Ah, so map() consumes the contained value, which means the value does not live past the scope of the map() call! Luckily, the as_ref() method of Option allows us to borrow a reference to the contained value:

println!(
    "Alice's full name is {} {} {}",
    alice.first,
    alice.middle.as_ref().map(|m| &m[0..1]).unwrap_or(""), // as_ref() converts Option<String> to Option<&String>
    alice.last
);

Instead of first using map() to transform to another Option and then unwrapping it, we can use the convenience method map_or() which allows us to do this in one call:

alice.middle.as_ref().map_or("", |m| &m[0..1])

and_then

and_then() is another method that allows you to compose Options (equivalent to flatmap in other languages). Suppose we have a function that returns a nickname for a real name, if it knows one. For example, here is such a function (admittedly, one that has a very limited worldview):

fn get_alias(name: &str) -> Option<&str> {
    match name {
        "Bob" => Some("The Builder"),
        "Elvis" => Some("The King"),
        _ => None,
    }
}

Now, to figure out a person’s middle name’s nickname (slightly nonsensical, but bear with me here), we could do:

let optional_nickname = alice.middle.as_ref().and_then(|m| get_nickname(&m));
println!("Alice's middle name's nickname is {}",
    optional_nickname.unwrap_or("(none found)")); // prints "The Builder"

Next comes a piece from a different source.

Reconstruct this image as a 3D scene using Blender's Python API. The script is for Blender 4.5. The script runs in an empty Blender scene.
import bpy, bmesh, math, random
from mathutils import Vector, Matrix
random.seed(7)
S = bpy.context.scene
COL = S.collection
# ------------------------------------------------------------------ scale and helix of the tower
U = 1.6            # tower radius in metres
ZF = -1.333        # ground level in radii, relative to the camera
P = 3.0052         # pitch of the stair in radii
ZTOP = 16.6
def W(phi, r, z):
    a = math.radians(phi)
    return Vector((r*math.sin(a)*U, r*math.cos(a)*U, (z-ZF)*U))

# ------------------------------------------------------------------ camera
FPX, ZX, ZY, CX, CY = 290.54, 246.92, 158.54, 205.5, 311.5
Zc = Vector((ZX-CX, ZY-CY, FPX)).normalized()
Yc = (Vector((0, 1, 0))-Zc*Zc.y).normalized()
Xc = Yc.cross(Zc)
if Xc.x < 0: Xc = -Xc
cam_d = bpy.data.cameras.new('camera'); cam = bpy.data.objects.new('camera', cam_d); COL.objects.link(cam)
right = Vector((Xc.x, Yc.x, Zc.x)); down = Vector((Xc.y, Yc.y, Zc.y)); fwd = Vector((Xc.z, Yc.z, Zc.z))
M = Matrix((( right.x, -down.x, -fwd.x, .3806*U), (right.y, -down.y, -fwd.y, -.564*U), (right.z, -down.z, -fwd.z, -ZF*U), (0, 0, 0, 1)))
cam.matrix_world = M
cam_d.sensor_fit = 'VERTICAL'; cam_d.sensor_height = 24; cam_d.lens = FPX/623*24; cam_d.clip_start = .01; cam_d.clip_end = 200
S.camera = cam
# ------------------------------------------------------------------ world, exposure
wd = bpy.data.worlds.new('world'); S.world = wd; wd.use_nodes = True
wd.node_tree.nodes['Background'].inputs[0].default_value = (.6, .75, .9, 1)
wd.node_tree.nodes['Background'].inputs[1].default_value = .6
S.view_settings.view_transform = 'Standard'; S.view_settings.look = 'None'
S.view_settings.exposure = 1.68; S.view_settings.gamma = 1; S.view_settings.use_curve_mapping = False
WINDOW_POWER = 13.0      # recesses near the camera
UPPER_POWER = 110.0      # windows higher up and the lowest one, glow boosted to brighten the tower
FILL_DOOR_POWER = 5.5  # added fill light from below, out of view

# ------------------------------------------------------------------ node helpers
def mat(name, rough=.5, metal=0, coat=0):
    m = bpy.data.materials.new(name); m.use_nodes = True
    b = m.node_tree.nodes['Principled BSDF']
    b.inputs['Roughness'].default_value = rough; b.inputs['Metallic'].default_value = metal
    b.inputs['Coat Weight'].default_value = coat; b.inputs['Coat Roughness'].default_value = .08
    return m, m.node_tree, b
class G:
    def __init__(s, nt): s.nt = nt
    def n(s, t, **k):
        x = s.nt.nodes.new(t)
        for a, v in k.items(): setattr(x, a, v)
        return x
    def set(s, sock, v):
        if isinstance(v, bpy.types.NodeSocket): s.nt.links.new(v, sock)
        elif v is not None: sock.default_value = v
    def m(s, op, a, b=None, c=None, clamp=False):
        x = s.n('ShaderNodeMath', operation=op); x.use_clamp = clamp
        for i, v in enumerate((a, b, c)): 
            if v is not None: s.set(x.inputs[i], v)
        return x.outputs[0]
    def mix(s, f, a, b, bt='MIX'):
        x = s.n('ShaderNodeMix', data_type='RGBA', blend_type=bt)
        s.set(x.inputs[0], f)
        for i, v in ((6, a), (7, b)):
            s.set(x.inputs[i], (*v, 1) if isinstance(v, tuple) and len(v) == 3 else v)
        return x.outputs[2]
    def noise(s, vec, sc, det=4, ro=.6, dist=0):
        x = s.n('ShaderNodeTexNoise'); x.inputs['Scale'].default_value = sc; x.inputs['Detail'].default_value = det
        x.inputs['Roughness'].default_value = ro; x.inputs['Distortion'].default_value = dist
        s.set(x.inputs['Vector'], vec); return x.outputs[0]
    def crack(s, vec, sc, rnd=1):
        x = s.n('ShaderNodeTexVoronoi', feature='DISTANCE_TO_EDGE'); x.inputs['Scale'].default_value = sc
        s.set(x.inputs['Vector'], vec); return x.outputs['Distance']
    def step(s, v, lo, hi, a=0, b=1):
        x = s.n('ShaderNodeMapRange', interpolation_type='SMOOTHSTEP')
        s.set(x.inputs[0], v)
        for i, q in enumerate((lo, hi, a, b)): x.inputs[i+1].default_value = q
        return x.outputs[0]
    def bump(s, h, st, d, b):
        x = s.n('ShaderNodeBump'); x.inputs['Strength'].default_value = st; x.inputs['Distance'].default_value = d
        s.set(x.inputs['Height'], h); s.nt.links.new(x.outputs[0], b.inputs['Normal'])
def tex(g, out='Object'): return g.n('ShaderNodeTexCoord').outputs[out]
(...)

In essence, and_then() takes a closure that returns another Option. If the Option on which and_then() is called is present, then the closure is called with the present value and the returned Option becomes the final result. Otherwise, the final result remains None. As such, in the case of jon, since the middle name is None, the get_nickname() function will not be called at all, and the above will print “(none found)”.

Summary

Rust provides a robust way to deal with optional values. The Option enum has several other useful methods I didn’t cover. You can find the full reference here.

  1. Experienced Rust programmers would probably have the struct members be string slices, but that would require use of lifetimes, which is outside the scope of this post.